Living a life of form we ask “When am I going to leave my job?”

Living a life of function we ask “Why am I still working here?”

Once we decide to prioritize the function of life over form, we start to take action by challenging, interacting and engaging the people and events around us. Through experience, we get a better sense of our strengths and weaknesses as well as our place in the world. We start taking responsibility for our actions and build the emotional fortitude necessary to move forward. Furthermore, we build confidence within ourselves, earn respect from others, and learn how to nurse our dreams to the point where we actively change the world around us.

However, it all starts with the willing sacrifice of shutting out those sensory distractions long enough to truly understand our psyche.

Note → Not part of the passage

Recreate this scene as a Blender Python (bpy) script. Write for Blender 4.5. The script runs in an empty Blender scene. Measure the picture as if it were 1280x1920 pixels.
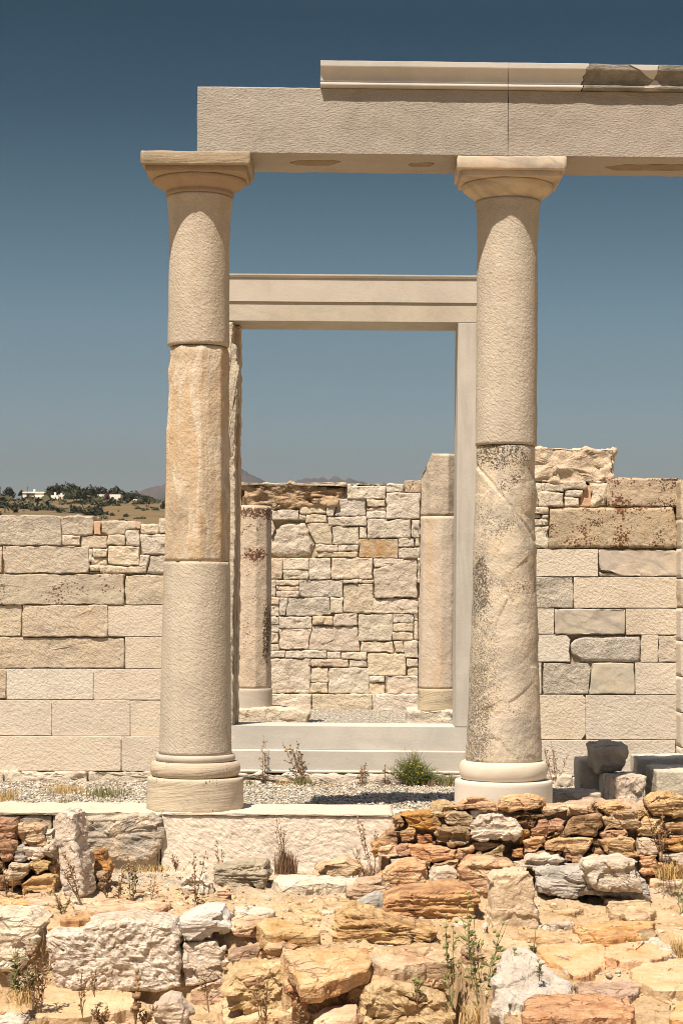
import bpy, math, random
import numpy as np
from mathutils import Matrix, Vector

# ------------------------------------------------------------------ camera, sky, sun, exposure
S = bpy.context.scene
COL = S.collection
R = math.radians
F = 3770.0; VX, VY = 677.0, 1140.0; ROLL = R(0.45)
CY, CZ = -13.7, 1.37
cam = bpy.data.cameras.new("camera"); camo = bpy.data.objects.new("camera", cam); COL.objects.link(camo)
camo.location = (0, CY, CZ); camo.rotation_euler = (R(90), -ROLL, 0)
cam.sensor_fit = 'VERTICAL'; cam.sensor_height = 24; cam.lens = F / 1920 * 24
cam.shift_x = -(VX - 640) / 1920; cam.shift_y = (VY - 960) / 1920
cam.clip_end = 30000; cam.clip_start = 0.1
S.camera = camo
SUN_EL, SUN_AZ = R(61.5), R(27)
w = bpy.data.worlds.new("World"); S.world = w; w.use_nodes = True
nt = w.node_tree; bg = nt.nodes['Background']
sky = nt.nodes.new('ShaderNodeTexSky'); sky.sky_type = 'NISHITA'; sky.sun_disc = False
sky.sun_elevation = SUN_EL; sky.sun_rotation = R(180) + SUN_AZ
sky.altitude = 200; sky.air_density = 1.0; sky.dust_density = 1.0; sky.ozone_density = 1.0
tc = nt.nodes.new('ShaderNodeTexCoord'); sx = nt.nodes.new('ShaderNodeSeparateXYZ')
nt.links.new(tc.outputs['Generated'], sx.inputs[0])
rmp = nt.nodes.new('ShaderNodeValToRGB'); nt.links.new(sx.outputs['Z'], rmp.inputs[0])
SKY_STOPS = [(0.0, (0.2143, 0.1962, 0.1862)), (0.0688, (0.208, 0.1905, 0.1807)), (0.0898, (0.2198, 0.2225, 0.2159)), (0.1418, (0.1923, 0.218, 0.2063)), (0.1926, (0.1194, 0.1562, 0.1485)), (0.2419, (0.0509, 0.0932, 0.0986)), (0.2824, (0.022, 0.0656, 0.073)), (0.5, (0.28, 0.27, 0.255)), (1.0, (0.55, 0.5, 0.44))]  # last stops lift and warm the unseen overhead sky, added to fill the shade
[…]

Making major life decisions

If you're anything like me, at some point in the past you may have found it difficult making life-altering decisions. Either you couldn't rely on advice of friends/family or felt you couldn't put all the pros and cons together to make an informed choice. Regardless, you felt lost, unmotivated, and frustrated. If you're the type of person who can argue both sides of any issue, has a close connection to your family, avoids conflict like the plague, or has a problem with commitment, this post is for you.

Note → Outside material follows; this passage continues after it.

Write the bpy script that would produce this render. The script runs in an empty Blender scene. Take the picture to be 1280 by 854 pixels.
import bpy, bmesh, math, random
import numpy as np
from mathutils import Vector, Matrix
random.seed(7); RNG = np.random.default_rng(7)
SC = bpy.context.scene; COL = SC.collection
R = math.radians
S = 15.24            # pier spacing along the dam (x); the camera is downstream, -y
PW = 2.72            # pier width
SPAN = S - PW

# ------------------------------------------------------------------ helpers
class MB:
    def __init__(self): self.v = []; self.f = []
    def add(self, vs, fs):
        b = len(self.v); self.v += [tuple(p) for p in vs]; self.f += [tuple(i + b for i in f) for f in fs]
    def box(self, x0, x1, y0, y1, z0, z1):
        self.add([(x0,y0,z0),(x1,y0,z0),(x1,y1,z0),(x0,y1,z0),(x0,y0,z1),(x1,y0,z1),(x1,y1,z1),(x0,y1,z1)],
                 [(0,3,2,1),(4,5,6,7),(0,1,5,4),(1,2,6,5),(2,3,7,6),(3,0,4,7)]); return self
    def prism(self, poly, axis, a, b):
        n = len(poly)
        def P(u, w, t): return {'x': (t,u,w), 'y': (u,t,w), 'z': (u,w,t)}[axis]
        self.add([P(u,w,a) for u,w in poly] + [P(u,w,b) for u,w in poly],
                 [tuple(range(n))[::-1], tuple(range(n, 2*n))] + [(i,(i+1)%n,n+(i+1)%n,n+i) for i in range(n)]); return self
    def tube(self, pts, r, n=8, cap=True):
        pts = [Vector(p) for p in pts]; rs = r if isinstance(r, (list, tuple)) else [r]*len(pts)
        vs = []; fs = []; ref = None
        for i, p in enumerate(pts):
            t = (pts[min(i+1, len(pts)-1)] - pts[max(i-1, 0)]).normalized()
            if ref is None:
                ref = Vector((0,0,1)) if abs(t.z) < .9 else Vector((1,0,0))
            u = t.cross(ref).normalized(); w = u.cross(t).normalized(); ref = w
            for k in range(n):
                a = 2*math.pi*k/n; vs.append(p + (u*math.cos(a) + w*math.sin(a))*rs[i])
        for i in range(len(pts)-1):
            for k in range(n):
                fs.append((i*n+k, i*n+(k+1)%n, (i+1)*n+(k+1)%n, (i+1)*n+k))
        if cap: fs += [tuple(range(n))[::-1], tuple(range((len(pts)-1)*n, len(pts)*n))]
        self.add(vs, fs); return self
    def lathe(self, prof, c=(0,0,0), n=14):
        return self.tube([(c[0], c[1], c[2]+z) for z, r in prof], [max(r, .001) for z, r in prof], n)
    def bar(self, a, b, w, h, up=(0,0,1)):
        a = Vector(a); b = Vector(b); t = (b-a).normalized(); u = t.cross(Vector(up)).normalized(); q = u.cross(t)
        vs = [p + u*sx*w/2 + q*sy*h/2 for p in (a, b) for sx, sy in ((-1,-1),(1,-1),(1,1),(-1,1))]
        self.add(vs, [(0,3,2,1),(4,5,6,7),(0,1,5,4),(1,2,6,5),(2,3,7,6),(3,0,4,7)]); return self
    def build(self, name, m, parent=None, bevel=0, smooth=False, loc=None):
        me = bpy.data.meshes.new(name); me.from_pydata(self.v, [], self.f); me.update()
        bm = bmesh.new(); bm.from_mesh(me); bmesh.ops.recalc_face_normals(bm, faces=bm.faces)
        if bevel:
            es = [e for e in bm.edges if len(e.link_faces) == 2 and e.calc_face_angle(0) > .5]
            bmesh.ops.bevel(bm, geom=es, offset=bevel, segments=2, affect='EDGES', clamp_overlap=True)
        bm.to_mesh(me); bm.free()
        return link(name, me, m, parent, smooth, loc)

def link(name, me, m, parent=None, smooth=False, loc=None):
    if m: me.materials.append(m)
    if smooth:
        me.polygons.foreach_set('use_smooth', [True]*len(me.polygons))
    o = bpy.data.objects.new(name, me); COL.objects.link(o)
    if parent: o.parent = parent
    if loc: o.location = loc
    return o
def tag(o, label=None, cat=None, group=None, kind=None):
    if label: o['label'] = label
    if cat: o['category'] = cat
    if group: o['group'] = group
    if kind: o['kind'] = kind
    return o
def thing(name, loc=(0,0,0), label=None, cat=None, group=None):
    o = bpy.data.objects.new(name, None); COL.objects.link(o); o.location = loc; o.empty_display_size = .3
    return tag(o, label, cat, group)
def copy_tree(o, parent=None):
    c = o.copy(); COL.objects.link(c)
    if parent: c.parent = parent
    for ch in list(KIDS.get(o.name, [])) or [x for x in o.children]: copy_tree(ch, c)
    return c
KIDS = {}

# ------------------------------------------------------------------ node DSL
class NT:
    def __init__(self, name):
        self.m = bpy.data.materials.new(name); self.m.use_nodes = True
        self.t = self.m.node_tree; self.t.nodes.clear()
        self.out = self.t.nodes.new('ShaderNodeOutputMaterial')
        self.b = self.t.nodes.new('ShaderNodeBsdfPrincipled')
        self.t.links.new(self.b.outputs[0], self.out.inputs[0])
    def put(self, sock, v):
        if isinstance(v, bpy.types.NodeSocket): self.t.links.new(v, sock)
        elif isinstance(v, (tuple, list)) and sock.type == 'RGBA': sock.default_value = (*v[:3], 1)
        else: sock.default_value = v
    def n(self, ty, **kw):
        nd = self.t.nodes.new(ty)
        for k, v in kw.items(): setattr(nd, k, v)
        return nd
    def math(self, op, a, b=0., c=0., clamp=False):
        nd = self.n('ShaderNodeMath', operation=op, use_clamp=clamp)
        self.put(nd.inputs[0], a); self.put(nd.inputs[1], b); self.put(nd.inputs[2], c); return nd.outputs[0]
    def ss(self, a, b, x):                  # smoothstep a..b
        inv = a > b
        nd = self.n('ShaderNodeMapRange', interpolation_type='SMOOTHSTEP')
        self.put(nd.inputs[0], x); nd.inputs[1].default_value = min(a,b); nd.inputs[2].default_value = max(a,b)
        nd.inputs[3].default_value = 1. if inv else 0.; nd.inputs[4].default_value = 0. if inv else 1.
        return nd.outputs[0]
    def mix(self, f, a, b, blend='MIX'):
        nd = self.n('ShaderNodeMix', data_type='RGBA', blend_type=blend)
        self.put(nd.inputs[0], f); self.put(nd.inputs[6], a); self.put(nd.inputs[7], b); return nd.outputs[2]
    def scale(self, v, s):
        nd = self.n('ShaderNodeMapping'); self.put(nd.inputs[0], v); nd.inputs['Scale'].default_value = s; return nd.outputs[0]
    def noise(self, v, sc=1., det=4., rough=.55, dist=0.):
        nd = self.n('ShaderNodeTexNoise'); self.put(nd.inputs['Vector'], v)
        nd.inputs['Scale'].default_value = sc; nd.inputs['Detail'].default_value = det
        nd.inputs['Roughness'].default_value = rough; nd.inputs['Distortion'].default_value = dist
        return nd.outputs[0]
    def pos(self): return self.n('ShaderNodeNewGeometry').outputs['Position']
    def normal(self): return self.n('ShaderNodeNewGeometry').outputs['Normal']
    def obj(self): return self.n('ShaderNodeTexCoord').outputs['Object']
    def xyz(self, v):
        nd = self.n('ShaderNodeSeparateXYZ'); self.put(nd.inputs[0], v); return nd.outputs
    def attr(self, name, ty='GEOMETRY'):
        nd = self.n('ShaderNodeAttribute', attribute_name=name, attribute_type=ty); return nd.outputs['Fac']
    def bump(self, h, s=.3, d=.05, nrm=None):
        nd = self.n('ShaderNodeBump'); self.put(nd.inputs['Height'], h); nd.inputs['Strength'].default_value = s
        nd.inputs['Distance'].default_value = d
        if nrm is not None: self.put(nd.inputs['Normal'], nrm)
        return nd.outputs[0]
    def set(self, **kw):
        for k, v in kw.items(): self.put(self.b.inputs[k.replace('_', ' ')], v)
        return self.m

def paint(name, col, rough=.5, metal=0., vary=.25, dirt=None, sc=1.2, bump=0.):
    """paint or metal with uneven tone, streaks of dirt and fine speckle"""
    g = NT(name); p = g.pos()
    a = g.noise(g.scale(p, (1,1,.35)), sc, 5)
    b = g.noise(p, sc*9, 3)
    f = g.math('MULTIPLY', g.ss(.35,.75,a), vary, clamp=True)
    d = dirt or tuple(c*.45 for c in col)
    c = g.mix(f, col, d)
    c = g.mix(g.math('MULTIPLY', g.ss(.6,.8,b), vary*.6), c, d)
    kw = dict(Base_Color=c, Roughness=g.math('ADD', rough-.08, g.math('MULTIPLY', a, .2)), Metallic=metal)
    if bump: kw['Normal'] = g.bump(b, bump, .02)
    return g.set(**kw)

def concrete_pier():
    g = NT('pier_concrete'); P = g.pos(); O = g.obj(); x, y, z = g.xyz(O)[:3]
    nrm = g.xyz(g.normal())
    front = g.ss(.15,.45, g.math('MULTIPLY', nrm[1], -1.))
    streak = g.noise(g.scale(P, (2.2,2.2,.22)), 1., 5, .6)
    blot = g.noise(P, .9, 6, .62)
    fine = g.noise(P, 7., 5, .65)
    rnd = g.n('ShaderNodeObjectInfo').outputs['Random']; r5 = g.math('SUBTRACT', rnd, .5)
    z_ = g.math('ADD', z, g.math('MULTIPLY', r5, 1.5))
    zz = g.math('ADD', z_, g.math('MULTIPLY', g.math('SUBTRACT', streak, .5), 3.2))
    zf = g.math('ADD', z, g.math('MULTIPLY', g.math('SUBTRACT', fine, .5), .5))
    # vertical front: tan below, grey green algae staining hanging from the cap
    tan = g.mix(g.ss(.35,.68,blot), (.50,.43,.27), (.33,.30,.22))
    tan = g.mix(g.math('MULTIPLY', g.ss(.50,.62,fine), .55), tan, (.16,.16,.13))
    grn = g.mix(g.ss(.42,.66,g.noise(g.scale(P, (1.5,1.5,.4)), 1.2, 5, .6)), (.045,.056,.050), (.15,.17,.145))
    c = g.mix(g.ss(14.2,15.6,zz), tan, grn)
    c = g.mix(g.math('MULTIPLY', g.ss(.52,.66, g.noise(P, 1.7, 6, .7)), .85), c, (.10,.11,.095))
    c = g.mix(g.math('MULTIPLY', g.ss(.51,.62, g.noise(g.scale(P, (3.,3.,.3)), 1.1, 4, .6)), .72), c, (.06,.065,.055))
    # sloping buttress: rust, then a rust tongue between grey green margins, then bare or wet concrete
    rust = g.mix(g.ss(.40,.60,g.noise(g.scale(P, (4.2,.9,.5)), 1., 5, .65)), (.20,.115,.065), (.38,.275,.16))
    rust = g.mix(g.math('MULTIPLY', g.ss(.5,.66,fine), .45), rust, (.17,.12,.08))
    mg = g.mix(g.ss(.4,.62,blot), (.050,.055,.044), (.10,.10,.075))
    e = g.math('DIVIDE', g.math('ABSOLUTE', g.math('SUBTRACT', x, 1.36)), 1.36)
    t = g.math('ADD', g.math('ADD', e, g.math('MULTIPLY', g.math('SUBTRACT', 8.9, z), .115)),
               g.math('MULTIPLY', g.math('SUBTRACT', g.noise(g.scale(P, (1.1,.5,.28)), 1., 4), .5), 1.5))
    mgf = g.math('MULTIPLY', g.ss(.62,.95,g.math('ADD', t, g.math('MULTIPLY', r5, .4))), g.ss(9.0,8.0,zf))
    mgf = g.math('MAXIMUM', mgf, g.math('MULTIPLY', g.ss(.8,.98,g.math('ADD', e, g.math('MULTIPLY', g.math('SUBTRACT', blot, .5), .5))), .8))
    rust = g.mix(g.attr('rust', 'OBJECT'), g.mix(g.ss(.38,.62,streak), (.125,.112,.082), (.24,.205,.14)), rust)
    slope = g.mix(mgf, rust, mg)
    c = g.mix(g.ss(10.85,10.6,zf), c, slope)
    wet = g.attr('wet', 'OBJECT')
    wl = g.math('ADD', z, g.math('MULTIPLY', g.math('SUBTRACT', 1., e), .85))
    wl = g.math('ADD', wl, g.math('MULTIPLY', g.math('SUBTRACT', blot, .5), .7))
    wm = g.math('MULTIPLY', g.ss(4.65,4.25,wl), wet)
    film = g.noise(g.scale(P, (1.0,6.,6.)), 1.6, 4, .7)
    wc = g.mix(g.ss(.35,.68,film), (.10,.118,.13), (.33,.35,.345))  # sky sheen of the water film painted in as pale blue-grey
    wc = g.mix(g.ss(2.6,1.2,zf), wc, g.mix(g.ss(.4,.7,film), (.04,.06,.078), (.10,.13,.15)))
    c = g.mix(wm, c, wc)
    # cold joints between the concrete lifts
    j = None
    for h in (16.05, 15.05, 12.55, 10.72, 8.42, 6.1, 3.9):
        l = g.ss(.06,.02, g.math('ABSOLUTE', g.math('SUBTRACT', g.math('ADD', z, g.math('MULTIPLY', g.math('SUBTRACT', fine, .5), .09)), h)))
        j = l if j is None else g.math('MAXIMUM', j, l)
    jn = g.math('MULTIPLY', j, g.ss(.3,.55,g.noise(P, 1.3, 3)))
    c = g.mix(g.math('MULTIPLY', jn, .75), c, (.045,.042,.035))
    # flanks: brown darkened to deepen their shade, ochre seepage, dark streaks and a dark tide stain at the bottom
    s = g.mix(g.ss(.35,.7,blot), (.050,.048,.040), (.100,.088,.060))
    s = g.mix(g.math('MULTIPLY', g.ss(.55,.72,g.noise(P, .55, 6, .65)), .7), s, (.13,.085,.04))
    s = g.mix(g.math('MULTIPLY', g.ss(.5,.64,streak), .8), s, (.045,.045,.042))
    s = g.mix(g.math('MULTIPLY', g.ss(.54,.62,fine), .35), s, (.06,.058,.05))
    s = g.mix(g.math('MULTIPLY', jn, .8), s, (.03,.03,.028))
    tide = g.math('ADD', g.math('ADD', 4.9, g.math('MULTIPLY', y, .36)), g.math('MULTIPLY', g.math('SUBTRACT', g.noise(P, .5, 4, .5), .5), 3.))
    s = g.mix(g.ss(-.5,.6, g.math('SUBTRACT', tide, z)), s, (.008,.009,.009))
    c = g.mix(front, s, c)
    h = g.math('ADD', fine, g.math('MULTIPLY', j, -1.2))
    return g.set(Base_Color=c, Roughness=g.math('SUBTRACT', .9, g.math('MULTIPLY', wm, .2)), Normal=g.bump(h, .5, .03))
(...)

I want to talk about a specific type of monumental choice. One warranting deep, introspective reflection and thought(e.g. changing religion or switching careers). First off, I only want to talk about choices that are solely yours to make. The outcome should only directly affect you. Secondly, the results should be totally unpredictable. If you are satisfied at all, you may only feel partially content with the outcome. Also, the problem should not be life-threatening. It should come from a certain restlessness or need for you to grow as a person.

Here are several strategies for making character-building choices:

1)Make mistakes on your own terms. Making a long-shot decision based on your personal beliefs, may be a complete mistake, but at least it will build up your self-esteem in that you'll learn to stand by your convictions.

2)Do the opposite. I'm a big fan of this strategy. Whenever you don't have the time to decide, take the risk. Choose the path less traveled and embark on an experience you've never tried before.

3)Follow your heart. Stay in touch with you emotions. Try creating an inventory of emotional memories. Remember the last time your were angry, frustrated, elated and depressed? What thoughts were going on in your mind? What constructive actions did you want to take? Why not go through with them?

4)Don't think too much. If you find yourself thinking in circles, there's probably an emotional element that you're not taking into consideration. Take time out. Meditate. Come to terms with your emotions and clear your mind. You'll feel better.

5)Isolate yourself. Don't worry about making choices that others might disapprove of. This is a truly personal matter. Justifying a personal choice to others is a waste of precious mental energy. In my experience, the people who don't listen to you or can't/don't understand your actions, are not going to be emotionally supportive anyway.

6)Make a multiple plans. If Plan A doesn't work, try plan B. If you can't make a choice, try all of them. If you have the time and money, why not?

7)What would a person you love and admire do? Most people have someone they respect, but if you're lucky enough to have someone you regard with awe and wonder, look at the way they live their lives. Note: Be careful not to compare yourself to this person. Comparing yourself to another and admiring a person are two different things. One is a self-aggrandizing/self-deprecating mental checklist while the other is a positive emotional connection.


Remember:
Take action, learn from your mistakes, take responsibility for yourself, but most importantly stay focused!